Dwelling in the present moment,
I know this is a wonderful moment.

That's it.

That's all Thich Nhat Hanh has to say.

Yes, you can take his Essential Writings and Teachings on Love and Fragrant Palm Leaves and all the other books of this Vietnamese Zen master and Buddhist scholar and shove them to the side.

Grasp this one idea, and you're well down the path to mindfulness.

"We often become so busy that we forget what we are doing or even who we are," Thich Nhat Hanh explains. "When we settle into the present moment, we can see beauties and wonders right before our eyes....We can be very happy just by being aware of what is in front of us."

First, though, there's a hurdle you have to jump.

Why would smart, sophisticated, complicated you surrender to anything as simple as... breathing?

Thich Nhat Hanh understands our resistance. That's why, in the 75 pages of Present Moment Wonderful Moment, he has assembled a collection of gathas --- which he defines as "short verses which we can recite during our daily activities to help us dwell in mindfulness" --- and brief commentaries.

His ambitions don't seem large: "When we focus our minds on a gatha, we return to ourselves and become more aware of each action. When the gatha ends, we continue our activity with heightened awareness." And most of the gathas are on topics that may seem distressingly small: opening the window, looking in the mirror, using the toilet, washing your hands, brushing your teeth, getting dressed. But these are the moments of your day. They add up to a life. Start now, start small.

Here's a sample of a gatha and Thich Nhat Hanh's commentary:

Washing the dishes
is like bathing a baby Buddha.
The profane is the sacred.
Everyday mind is Buddha's mind.

If I am incapable of washing dishes joyfully, if I want to finish them quickly so I can go and have dessert and a cup of tea, I will be equally incapable of doing these things joyfully. With the cup in my hands, I will be thinking about what to do next, and the fragrance and the flavor of the tea, together with the pleasure of drinking it, will be lost. I will always be dragged into the future, never able to live in the present moment. The time of dishwashing is as important as the time of meditation. That is why the everyday mind is called the Buddha's mind.

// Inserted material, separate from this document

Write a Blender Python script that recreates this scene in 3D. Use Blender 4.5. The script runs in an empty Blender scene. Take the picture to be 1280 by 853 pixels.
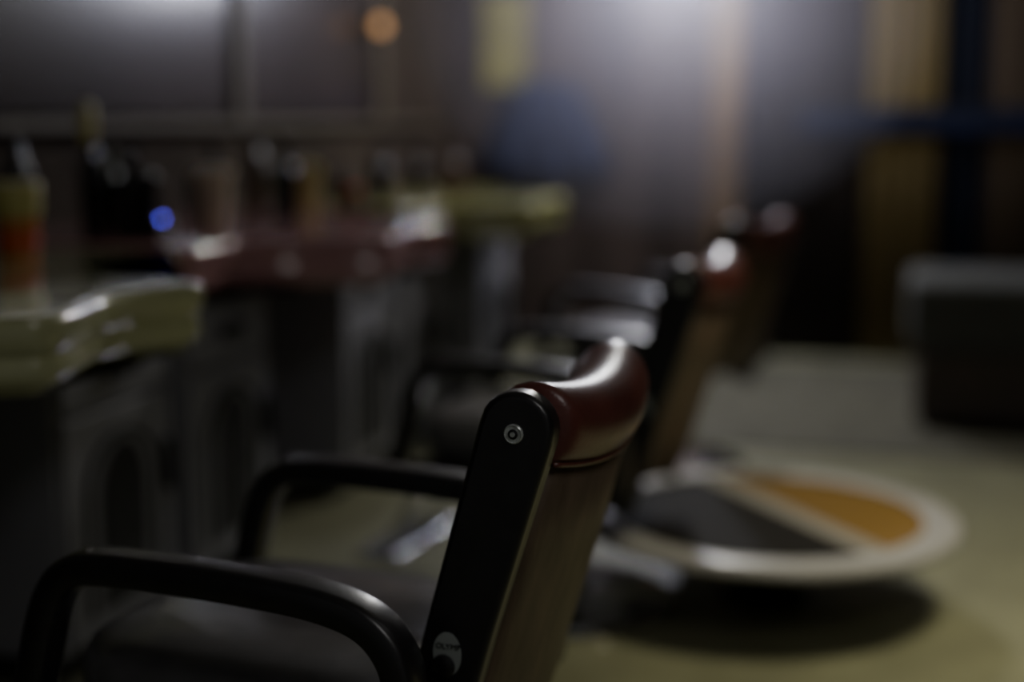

"Be here now" --- it's not exactly a new message. What's different about Thich Nhat Hanh's presentation is that he gives you both the home truth and the technology to get to here. And how staggeringly simple this tech is! No need to meditate, no palms to grease, nothing much to learn. You just watch your breath and express a modicum of gratitude.

That's too simple for the likes of me, and so, more often than not, I forget my breath and my gratitude, and the miracle of my life becomes an end-of-the-day bonus, my reward for crossing off a few dozen items on my to-do list. By then, of course, I'm angry and frazzled, unfit for gratitude, craving only a glass of wine and a new episode of Law & Order. And there goes paradise, lost again.

Which is not to say I write these gathas off. I always come back. Not every day. But often. Because they're the start, the key that unlocks the first door. And on the other side? Everything I crave.

Thich Nhat Hanh's books are gentle reminders. Note to self: Get over myself. And another: I'm just one breath away. Seems so easy, doesn't it? Then you try it and discover that there's almost nothing harder.